What’s Pickling?

This is our 3-year anniversary of owning our home!  And 2-year anniversary of hosting an awesome wedding – congrats again Megan and Brandon!  And coming up fast on our very own first wedding anniversary.  What an exciting, busy time it has been.  I wish I had written a daily journal of all the adventures and projects, but I never sit down to do it regularly enough.  No time like the present, though!
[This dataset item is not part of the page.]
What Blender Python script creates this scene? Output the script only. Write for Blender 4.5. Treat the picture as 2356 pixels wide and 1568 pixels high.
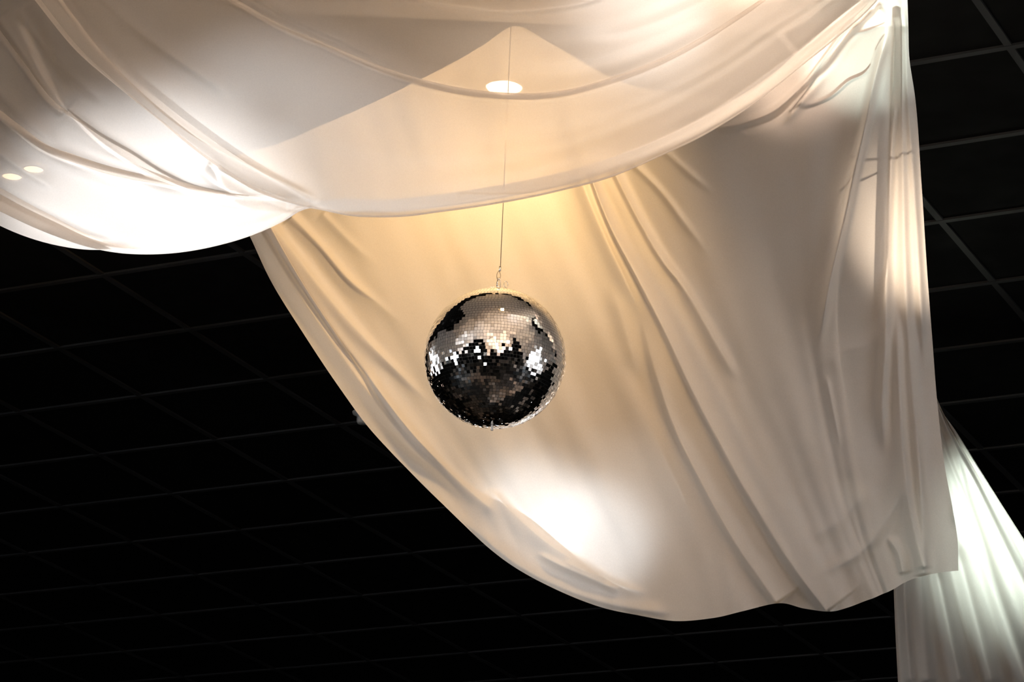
import bpy, math, random
import numpy as np
from mathutils import Matrix, Vector, Euler
SC = bpy.context.scene
for o in list(bpy.data.objects): bpy.data.objects.remove(o)
COL = SC.collection
random.seed(7); RNG = np.random.default_rng(7)

# ------------------------------------------------------------------ camera
W_, H_ = 2356.0, 1568.0
F_PX, PITCH, ROLL = 6688.0, 0.3582, 0.0416
GAZ, GA0, GSA, GB0, GSB = -0.4681, -1.4893, 0.1537, 2.0903, 0.152
CAM_Z, CEIL_Z = 1.6, 5.6
cam_d = bpy.data.cameras.new('camera'); cam = bpy.data.objects.new('camera', cam_d); COL.objects.link(cam)
cam_d.sensor_width = 36.0; cam_d.lens = F_PX / W_ * 36.0; cam_d.clip_end = 200
cam.matrix_world = (Matrix.Translation((0, 0, CAM_Z)) @ Matrix.Rotation(math.pi/2 + PITCH, 4, 'X') @ Matrix.Rotation(ROLL, 4, 'Z'))
cam_d.dof.use_dof = False
SC.camera = cam
SC.view_settings.view_transform = 'Standard'; SC.view_settings.look = 'None'
SC.view_settings.gamma = 1; SC.view_settings.use_curve_mapping = False
SC.view_settings.exposure = 0.0
SC.cycles.transparent_max_bounces = 24; SC.cycles.max_bounces = 8
SC.cycles.caustics_reflective = False; SC.cycles.caustics_refractive = False
SC.cycles.use_denoising = True

def at(px, py, Y):
    """world points at forward distance Y along the sight lines (works on arrays)"""
    px = np.asarray(px, float); py = np.asarray(py, float); Y = np.asarray(Y, float)
    x = (px - 1178) / F_PX; y = -(py - 784) / F_PX
    c, s = math.cos(ROLL), math.sin(ROLL)
    X = c*x - s*y; V = s*x + c*y
    cp, sp = math.cos(PITCH), math.sin(PITCH)
    dy = cp - V*sp; dz = sp + V*cp
    return np.stack([X/dy*Y, Y + 0*X, CAM_Z + dz/dy*Y], -1)
def ceil_y(px, py):
    p = at(px, py, 1.0); return (CEIL_Z - CAM_Z) / (p[..., 2] - CAM_Z)

# ------------------------------------------------------------------ world
w = bpy.data.worlds.new('world'); SC.world = w; w.use_nodes = True
bg = w.node_tree.nodes['Background']; bg.inputs[0].default_value = (0.05, 0.055, 0.065, 1); bg.inputs[1].default_value = 0.02

# ------------------------------------------------------------------ unseen lights: spots behind lit patches of cloth, plus added fill
def aim(o, target):
    d = Vector(target) - o.location
    o.rotation_euler = d.to_track_quat('-Z', 'Y').to_euler()
def spot(pos, target, power, color, half, blend=0.6, radius=0.05):
    l = bpy.data.lights.new('unseen_spot', 'SPOT'); l.energy = power; l.color = color  # unseen source without a fixture; several are added fill
    l.spot_size = math.radians(2*half); l.spot_blend = blend; l.shadow_soft_size = radius
    o = bpy.data.objects.new('unseen_spot', l); COL.objects.link(o)
    o.location = pos; aim(o, target); return o
def area(pos, target, power, color, sx, sy, spread=180):
    l = bpy.data.lights.new('added_fill_area', 'AREA'); l.energy = power; l.color = color
    l.shape = 'RECTANGLE'; l.size = sx; l.size_y = sy; l.spread = math.radians(spread)
    o = bpy.data.objects.new('added_fill_area', l); COL.objects.link(o)
    o.location = pos; aim(o, target); return o
WARM = (1.0, 0.74, 0.42); CREAM = (1.0, 0.80, 0.70); COOL = (0.86, 0.93, 1.0); MINT = (0.84, 1.0, 0.9); GOLD = (1, .6, .22)
P = lambda x, y, Y: Vector(at(x, y, Y).tolist())
#LIGHTS
area((2.2, 1.0, 4.7), P(1750, 600, 8), 14, CREAM, 1.4, 1.0, 100)  # added fill on the cloth fronts; no such panel is known
for _k in range(8):  # added side fill, rakes the rear drape to bring out its folds
    spot((-4.9 + .42*_k, 1.4 + .28*((_k*3) % 5), 2.6 + .5*((_k*2) % 3)), P(1150, 960, 8.4), 54, (1, .97, .92), 9.0, 1.0, 0.35)
# white patch coming through the rear drape
for _x, _y, _p, _h in ((1250, 1190, 900, 3.2), (1360, 1240, 1050, 3.4), (1200, 1130, 480, 2.6), (1120, 1030, 70, 3.4), (1430, 1150, 160, 3.8)):
    spot((.3, 12.2, 5.3), P(_x, _y, 8.6), _p, COOL, _h, 1.0, 0.05)
spot((1.5, 12.2, 5.3), P(1960, 930, 8.4), 30, COOL, 3.4, .8, 0.04)
spot((1.5, 12.2, 5.3), P(1890, 1210, 8.5), 35, COOL, 2.6, 1.0, 0.04)
spot((1.5, 12.2, 5.3), P(1958, 1140, 8.5), 45, (1, .95, .7), .75, .4, 0.01)
# added uplights, no such lamps known; brighten the canopy the ball mirrors
spot((-1.2, 5.0, 1.5), (-1.1, 5.1, 5.3), 560, (1, .74, .52), 28, .5, 0.1)
spot((1.2, 5.0, 1.5), (1.1, 5.1, 5.3), 560, (1, .74, .52), 28, .5, 0.1)
spot((0, 5.2, 1.5), (0, 6.2, 5.4), 1700, (1, .76, .54), 12, .5, 0.1)
# added light on the floor to lift the ball's lower reflections
spot((0.5, 4.5, 4.9), (0.2, 4.7, 0), 1100, CREAM, 40, .8, 0.1)
# warm lamp under the hanging point
spot((0.05, 7.15, 5.30), P(980, 640, 8.3), 78, (1, .62, .26), 52, 1.0, 0.05)
# behind the front swags
spot((-1.35, 9.3, 5.3), P(330, 575, 7.0), 850, (.98, .98, 1), 11, 1.0, 0.05)
spot((-1.30, 7.75, 5.4), P(700, 460, 6.95), 85, COOL, 22, 1.0, 0.05)
spot((0.36, 7.55, 5.42), P(1480, 25, 7.0), 17, COOL, 24, 1.0, 0.03)
spot((0.30, 7.60, 5.30), P(1650, 220, 7.05), 28, (1, .78, .6), 62, 1.0, 0.05)
spot((1.0, 9.1, 5.4), P(1840, 30, 7.4), 430, (1, .74, .56), 10, 1.0, 0.06)
spot((.0, 7.6, 5.3), P(1160, 215, 6.95), 4, (1, .85, .65), 22, 1.0, 0.02)  # added weak spot, imitates the downlight's halo in the sheer cloth
spot((1.25, 9.3, 5.3), P(1990, 120, 7.6), 460, MINT, 7.5, .8, 0.010)
spot((1.55, 8.7, 5.2), P(2105, 520, 7.6), 150, (1, .80, .60), 17, 1.0, 0.03)
# behind the far drape
spot((2.0, 11.2, 5.5), P(2330, 1180, 10.5), 250, MINT, 22, 1.0, 0.05)
# on the side drapes
spot((3.5, 6.6, 4.9), (2.3, 6.7, 4.1), 900, COOL, 30, .8, 0.1)
spot((-3.6, 8.9, 5.0), (-2.2, 8.9, 4.4), 900, COOL, 28, .8, 0.1)

# ------------------------------------------------------------------ helpers
def principled(name, color, rough=0.6, metal=0.0, **kw):
    m = bpy.data.materials.new(name); m.use_nodes = True
    b = m.node_tree.nodes['Principled BSDF']
    b.inputs['Base Color'].default_value = (*color, 1); b.inputs['Roughness'].default_value = rough
    b.inputs['Metallic'].default_value = metal
    for k, v in kw.items(): b.inputs[k].default_value = v
    return m
def noise_rough(m, scale, lo, hi, bump=0.0):
    nt = m.node_tree; b = nt.nodes['Principled BSDF']
    tc = nt.nodes.new('ShaderNodeTexCoord'); n = nt.nodes.new('ShaderNodeTexNoise'); n.inputs['Scale'].default_value = scale
    r = nt.nodes.new('ShaderNodeMapRange'); r.inputs['To Min'].default_value = lo; r.inputs['To Max'].default_value = hi
    nt.links.new(tc.outputs['Object'], n.inputs['Vector']); nt.links.new(n.outputs['Fac'], r.inputs['Value']); nt.links.new(r.outputs[0], b.inputs['Roughness'])
    if bump:
        bp = nt.nodes.new('ShaderNodeBump'); bp.inputs['Strength'].default_value = bump; bp.inputs['Distance'].default_value = .002
        nt.links.new(n.outputs['Fac'], bp.inputs['Height']); nt.links.new(bp.outputs[0], b.inputs['Normal'])
    return m
def mesh_obj(name, verts, faces, mat, parent=None, smooth=False):
    me = bpy.data.meshes.new(name)
    me.from_pydata([tuple(v) for v in verts], [], [tuple(f) for f in faces]); me.materials.append(mat)
    if smooth: me.polygons.foreach_set('use_smooth', [True]*len(me.polygons))
    me.update()
    o = bpy.data.objects.new(name, me); COL.objects.link(o); o.parent = parent; return o
def tag(o, label, cat, group=None):
    o['label'] = label; o['category'] = cat
    if group: o['group'] = group
    return o
def struct(o): o['kind'] = 'structure'; return o
def empty(name, loc):
    o = bpy.data.objects.new(name, None); COL.objects.link(o); o.location = loc; o.empty_display_size = .05; return o
class MB:
    def __init__(s): s.v = []; s.f = []
    def add(s, v, f):
        k = len(s.v); s.v += [tuple(a) for a in v]; s.f += [tuple(i+k for i in q) for q in f]
    def box(s, c, h, R=None):
        vs = [Vector((x*h[0], y*h[1], z*h[2])) for x in (-1, 1) for y in (-1, 1) for z in (-1, 1)]
        if R is not None: vs = [R @ v for v in vs]
        s.add([v + Vector(c) for v in vs], [(0,1,3,2),(4,6,7,5),(0,4,5,1),(2,3,7,6),(0,2,6,4),(1,5,7,3)])
    def tube(s, pts, r, n=12, closed=False, cap=True):
        pts = [Vector(p) for p in pts]; N = len(pts); rr = r if hasattr(r, '__len__') else [r]*N
        vs = []; prev = None
        for i, p in enumerate(pts):
            a = pts[(i-1) % N] if closed else pts[max(i-1, 0)]; b = pts[(i+1) % N] if closed else pts[min(i+1, N-1)]
            t = (b - a).normalized()
            if prev is None: u = t.orthogonal().normalized()
            else: u = (prev - t*prev.dot(t)).normalized()
            prev = u; v = t.cross(u)
            vs += [p + rr[i]*(math.cos(2*math.pi*k/n)*u + math.sin(2*math.pi*k/n)*v) for k in range(n)]
        fs = []
        for i in range(N if closed else N-1):
            j = (i+1) % N
            fs += [(i*n+k, i*n+(k+1) % n, j*n+(k+1) % n, j*n+k) for k in range(n)]
        if cap and not closed: fs += [tuple(range(n-1, -1, -1)), tuple((N-1)*n+k for k in range(n))]
        s.add(vs, fs)
    def lathe(s, prof, c, n=48):
        vs = []; fs = []
        for r, z in prof: vs += [(c[0]+r*math.cos(2*math.pi*k/n), c[1]+r*math.sin(2*math.pi*k/n), c[2]+z) for k in range(n)]
        for i in range(len(prof)-1): fs += [(i*n+k, i*n+(k+1) % n, (i+1)*n+(k+1) % n, (i+1)*n+k) for k in range(n)]
        s.add(vs, fs)
    def build(s, name, mat, parent=None, smooth=False): return mesh_obj(name, s.v, s.f, mat, parent, smooth)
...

One of our favorite things about growing vegetables is having the chance to grow less common foods and then learn how to prepare them.  It’s educational and we have fun updating each other with ideas for the next crazy thing we should try.  Sometimes we hit a winner, but even when something is a flop, it makes for a good story and another check in the ‘remember when we tried that’ book.  In that spirit, I have 2 pickling experiments going right now:

Okra pickles are hardly a new idea to the South, but neither of us have ever had one and are not quite sure what to expect.  I’ve just picked my first couple pints of okra (new crop this year) and they are sitting in the refrigerator in dilly vinegar.  The flavor is nice so far, but they drip mucilage when you pull them out of the jar.  Hard to imagine that being a hit with guests.  I am, however, hopeful that the snot will somehow break down in a couple weeks and they will be just crunchy.  Open to comment if anyone has tried this at home.

The other new one this season is pickled walnuts, which once again neither of us have eaten before.  They get great reviews online though and are an English delicacy to pair with strong cheese, so I am going to like them.  Family pride will surely tip the scales if I have any doubt.  Here’s an early stage picture…. the finished product in the jar is basically invisible because all you can see is solid black.  It will be about 5 more weeks before they are ready for the taste testing.green walnuts

I learned about this product over a year ago, but was too late picking them last year.  You have to pick the walnuts before they form a shell and I was just slightly too late.  So it’s been on my to-do calendar all year and I think I hit the timing just right this year.  There are recipes online that go into the details, but the basic process is to brine them in a couple changes of salt water, sun dry them until they turn fully black, then pickle them in a strong, spicy, sweet vinegar bath (messing with flavors there will be the next bit of experimentation).  Then they sit on the shelf waiting for dinner parties and cheese pairings.  Fascinating, right!?  I can hardly wait to eat them.

More culinary favorites and new foods to come….. hope you are all enjoying the bounty of summer!